INSTRUCTION: Using the data beneath this instruction, retype only the lines from the one that contains "The Blender Python" down to the one that contains "0.95, 'black_rubber', 'black_rubber', P['root'])", both included, exactly as they appear.

Scene script records
— start —

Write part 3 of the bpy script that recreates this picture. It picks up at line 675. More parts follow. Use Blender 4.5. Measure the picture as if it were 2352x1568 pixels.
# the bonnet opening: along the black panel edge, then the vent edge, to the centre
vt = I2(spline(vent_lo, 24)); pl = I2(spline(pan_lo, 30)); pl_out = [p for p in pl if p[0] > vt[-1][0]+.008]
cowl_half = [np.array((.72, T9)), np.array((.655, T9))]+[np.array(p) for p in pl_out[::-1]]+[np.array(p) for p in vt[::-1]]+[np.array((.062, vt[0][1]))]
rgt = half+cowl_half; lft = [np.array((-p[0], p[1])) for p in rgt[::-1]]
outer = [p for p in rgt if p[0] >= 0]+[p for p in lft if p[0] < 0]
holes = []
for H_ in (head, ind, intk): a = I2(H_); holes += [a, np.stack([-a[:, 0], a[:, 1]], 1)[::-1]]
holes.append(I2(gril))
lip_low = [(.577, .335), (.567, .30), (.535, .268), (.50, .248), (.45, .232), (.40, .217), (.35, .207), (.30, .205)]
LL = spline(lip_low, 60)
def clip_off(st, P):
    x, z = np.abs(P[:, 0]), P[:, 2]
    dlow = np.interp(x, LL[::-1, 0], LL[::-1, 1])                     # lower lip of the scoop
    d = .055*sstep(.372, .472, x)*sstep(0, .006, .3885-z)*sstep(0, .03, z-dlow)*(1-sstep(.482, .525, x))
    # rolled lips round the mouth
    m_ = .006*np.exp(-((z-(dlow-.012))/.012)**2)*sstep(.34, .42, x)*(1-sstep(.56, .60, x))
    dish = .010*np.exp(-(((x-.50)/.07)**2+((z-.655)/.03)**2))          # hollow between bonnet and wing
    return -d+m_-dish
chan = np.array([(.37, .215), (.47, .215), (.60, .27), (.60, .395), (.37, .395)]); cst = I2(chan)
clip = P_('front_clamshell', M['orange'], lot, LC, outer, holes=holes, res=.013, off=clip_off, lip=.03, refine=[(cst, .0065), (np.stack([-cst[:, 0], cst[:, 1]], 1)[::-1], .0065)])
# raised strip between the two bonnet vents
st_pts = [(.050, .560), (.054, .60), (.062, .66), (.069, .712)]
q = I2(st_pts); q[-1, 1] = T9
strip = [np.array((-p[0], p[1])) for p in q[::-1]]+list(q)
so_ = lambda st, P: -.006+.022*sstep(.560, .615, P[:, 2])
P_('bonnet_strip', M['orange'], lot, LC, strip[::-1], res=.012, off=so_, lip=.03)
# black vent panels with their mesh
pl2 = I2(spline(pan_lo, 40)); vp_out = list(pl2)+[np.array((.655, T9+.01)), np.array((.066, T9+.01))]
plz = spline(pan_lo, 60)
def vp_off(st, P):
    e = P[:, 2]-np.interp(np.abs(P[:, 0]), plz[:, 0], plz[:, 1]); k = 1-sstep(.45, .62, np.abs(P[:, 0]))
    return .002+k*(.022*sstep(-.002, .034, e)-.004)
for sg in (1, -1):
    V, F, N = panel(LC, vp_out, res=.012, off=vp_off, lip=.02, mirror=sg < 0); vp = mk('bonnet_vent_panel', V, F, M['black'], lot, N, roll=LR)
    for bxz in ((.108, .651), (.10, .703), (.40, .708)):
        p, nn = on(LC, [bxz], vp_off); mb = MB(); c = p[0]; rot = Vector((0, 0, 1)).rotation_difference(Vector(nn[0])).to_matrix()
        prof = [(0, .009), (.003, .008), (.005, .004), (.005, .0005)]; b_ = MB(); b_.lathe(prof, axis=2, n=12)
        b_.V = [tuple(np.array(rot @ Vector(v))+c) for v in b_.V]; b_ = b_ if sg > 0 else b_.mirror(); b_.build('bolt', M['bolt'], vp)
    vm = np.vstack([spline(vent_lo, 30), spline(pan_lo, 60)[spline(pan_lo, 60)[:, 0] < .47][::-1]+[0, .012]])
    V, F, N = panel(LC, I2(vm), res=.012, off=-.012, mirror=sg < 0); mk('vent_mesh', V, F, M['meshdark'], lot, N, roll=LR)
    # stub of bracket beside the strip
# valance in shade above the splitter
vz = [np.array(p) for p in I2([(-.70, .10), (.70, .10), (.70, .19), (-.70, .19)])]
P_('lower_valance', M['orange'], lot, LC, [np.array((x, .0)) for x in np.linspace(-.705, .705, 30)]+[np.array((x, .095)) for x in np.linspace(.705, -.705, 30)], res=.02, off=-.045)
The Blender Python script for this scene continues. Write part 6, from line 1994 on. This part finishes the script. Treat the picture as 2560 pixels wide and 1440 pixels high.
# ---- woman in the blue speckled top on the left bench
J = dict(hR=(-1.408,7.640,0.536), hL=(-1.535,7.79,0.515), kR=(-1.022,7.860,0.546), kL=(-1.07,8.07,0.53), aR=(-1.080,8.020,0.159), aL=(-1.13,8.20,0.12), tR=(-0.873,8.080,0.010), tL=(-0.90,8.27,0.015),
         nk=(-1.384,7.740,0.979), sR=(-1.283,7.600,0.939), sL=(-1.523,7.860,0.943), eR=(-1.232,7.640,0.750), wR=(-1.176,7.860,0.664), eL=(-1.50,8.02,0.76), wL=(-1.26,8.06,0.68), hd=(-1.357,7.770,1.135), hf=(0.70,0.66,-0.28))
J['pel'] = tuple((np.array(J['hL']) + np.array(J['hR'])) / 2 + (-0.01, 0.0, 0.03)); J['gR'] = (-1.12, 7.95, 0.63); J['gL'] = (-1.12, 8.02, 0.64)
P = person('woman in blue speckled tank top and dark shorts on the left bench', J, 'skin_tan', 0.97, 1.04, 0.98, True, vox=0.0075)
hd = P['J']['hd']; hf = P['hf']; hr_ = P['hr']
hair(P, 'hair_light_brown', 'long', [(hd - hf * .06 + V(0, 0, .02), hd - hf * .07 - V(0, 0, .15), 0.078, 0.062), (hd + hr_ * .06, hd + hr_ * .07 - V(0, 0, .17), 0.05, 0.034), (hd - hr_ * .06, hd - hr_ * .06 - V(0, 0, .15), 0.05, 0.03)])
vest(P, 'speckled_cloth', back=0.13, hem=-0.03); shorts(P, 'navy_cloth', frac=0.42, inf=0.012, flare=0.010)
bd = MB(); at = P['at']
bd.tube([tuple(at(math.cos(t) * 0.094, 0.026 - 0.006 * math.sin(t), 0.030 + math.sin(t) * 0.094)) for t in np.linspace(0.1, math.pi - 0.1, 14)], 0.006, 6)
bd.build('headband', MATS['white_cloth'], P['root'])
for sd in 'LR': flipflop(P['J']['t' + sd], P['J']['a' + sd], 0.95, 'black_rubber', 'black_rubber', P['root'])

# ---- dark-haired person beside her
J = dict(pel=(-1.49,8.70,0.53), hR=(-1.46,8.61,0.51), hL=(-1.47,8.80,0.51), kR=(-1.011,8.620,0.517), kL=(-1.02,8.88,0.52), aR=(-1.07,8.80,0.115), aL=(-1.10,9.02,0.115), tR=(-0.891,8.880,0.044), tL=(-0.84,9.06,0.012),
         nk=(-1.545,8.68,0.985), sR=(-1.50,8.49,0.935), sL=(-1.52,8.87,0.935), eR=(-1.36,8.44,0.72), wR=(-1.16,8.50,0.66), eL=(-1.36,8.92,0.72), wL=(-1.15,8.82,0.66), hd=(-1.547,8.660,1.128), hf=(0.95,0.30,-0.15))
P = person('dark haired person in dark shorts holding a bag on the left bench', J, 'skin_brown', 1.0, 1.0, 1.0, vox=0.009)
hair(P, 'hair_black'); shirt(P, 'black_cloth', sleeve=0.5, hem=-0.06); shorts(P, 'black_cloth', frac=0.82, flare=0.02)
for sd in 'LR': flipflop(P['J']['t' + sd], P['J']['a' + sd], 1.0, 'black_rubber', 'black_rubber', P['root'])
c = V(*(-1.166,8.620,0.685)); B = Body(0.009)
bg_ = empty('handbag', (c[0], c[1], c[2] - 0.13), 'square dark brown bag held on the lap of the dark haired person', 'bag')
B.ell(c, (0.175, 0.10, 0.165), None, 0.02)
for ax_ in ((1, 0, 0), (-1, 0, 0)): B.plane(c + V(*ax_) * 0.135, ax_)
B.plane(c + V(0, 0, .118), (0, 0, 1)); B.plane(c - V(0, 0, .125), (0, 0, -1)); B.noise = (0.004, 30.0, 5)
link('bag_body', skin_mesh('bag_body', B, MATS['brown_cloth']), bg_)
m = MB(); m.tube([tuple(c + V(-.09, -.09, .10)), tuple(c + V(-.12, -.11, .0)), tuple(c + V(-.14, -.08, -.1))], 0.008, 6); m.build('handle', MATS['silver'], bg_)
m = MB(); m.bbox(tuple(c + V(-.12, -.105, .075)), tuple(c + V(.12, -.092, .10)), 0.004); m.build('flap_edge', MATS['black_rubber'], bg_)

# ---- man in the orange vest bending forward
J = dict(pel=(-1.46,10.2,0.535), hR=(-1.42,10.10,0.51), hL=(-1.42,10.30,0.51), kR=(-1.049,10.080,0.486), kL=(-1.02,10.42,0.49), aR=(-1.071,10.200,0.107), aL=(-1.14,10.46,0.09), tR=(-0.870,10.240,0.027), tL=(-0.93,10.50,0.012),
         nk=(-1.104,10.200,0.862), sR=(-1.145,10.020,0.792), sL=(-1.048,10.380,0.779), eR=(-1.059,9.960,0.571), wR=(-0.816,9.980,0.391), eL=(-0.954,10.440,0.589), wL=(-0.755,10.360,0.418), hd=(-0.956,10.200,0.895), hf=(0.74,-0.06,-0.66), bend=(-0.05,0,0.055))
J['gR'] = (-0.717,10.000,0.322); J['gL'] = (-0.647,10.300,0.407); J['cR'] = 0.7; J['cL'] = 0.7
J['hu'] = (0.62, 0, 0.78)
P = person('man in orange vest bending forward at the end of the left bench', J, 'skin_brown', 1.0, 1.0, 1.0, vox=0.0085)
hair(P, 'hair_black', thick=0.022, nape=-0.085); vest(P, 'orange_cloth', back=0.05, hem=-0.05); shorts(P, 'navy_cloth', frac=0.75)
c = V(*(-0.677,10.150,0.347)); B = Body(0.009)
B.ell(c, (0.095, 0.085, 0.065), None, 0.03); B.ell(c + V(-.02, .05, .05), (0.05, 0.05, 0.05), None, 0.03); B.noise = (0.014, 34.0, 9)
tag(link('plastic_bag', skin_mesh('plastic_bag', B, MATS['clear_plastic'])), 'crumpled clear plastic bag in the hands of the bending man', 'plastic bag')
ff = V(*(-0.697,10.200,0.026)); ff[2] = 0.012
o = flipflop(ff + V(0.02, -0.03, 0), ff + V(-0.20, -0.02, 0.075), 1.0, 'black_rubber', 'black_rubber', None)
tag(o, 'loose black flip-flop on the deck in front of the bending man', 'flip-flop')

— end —

RESPONSE:
The Blender Python script for this scene continues. Write part 6, from line 1994 on. This part finishes the script. Treat the picture as 2560 pixels wide and 1440 pixels high.
# ---- woman in the blue speckled top on the left bench
J = dict(hR=(-1.408,7.640,0.536), hL=(-1.535,7.79,0.515), kR=(-1.022,7.860,0.546), kL=(-1.07,8.07,0.53), aR=(-1.080,8.020,0.159), aL=(-1.13,8.20,0.12), tR=(-0.873,8.080,0.010), tL=(-0.90,8.27,0.015),
         nk=(-1.384,7.740,0.979), sR=(-1.283,7.600,0.939), sL=(-1.523,7.860,0.943), eR=(-1.232,7.640,0.750), wR=(-1.176,7.860,0.664), eL=(-1.50,8.02,0.76), wL=(-1.26,8.06,0.68), hd=(-1.357,7.770,1.135), hf=(0.70,0.66,-0.28))
J['pel'] = tuple((np.array(J['hL']) + np.array(J['hR'])) / 2 + (-0.01, 0.0, 0.03)); J['gR'] = (-1.12, 7.95, 0.63); J['gL'] = (-1.12, 8.02, 0.64)
P = person('woman in blue speckled tank top and dark shorts on the left bench', J, 'skin_tan', 0.97, 1.04, 0.98, True, vox=0.0075)
hd = P['J']['hd']; hf = P['hf']; hr_ = P['hr']
hair(P, 'hair_light_brown', 'long', [(hd - hf * .06 + V(0, 0, .02), hd - hf * .07 - V(0, 0, .15), 0.078, 0.062), (hd + hr_ * .06, hd + hr_ * .07 - V(0, 0, .17), 0.05, 0.034), (hd - hr_ * .06, hd - hr_ * .06 - V(0, 0, .15), 0.05, 0.03)])
vest(P, 'speckled_cloth', back=0.13, hem=-0.03); shorts(P, 'navy_cloth', frac=0.42, inf=0.012, flare=0.010)
bd = MB(); at = P['at']
bd.tube([tuple(at(math.cos(t) * 0.094, 0.026 - 0.006 * math.sin(t), 0.030 + math.sin(t) * 0.094)) for t in np.linspace(0.1, math.pi - 0.1, 14)], 0.006, 6)
bd.build('headband', MATS['white_cloth'], P['root'])
for sd in 'LR': flipflop(P['J']['t' + sd], P['J']['a' + sd], 0.95, 'black_rubber', 'black_rubber', P['root'])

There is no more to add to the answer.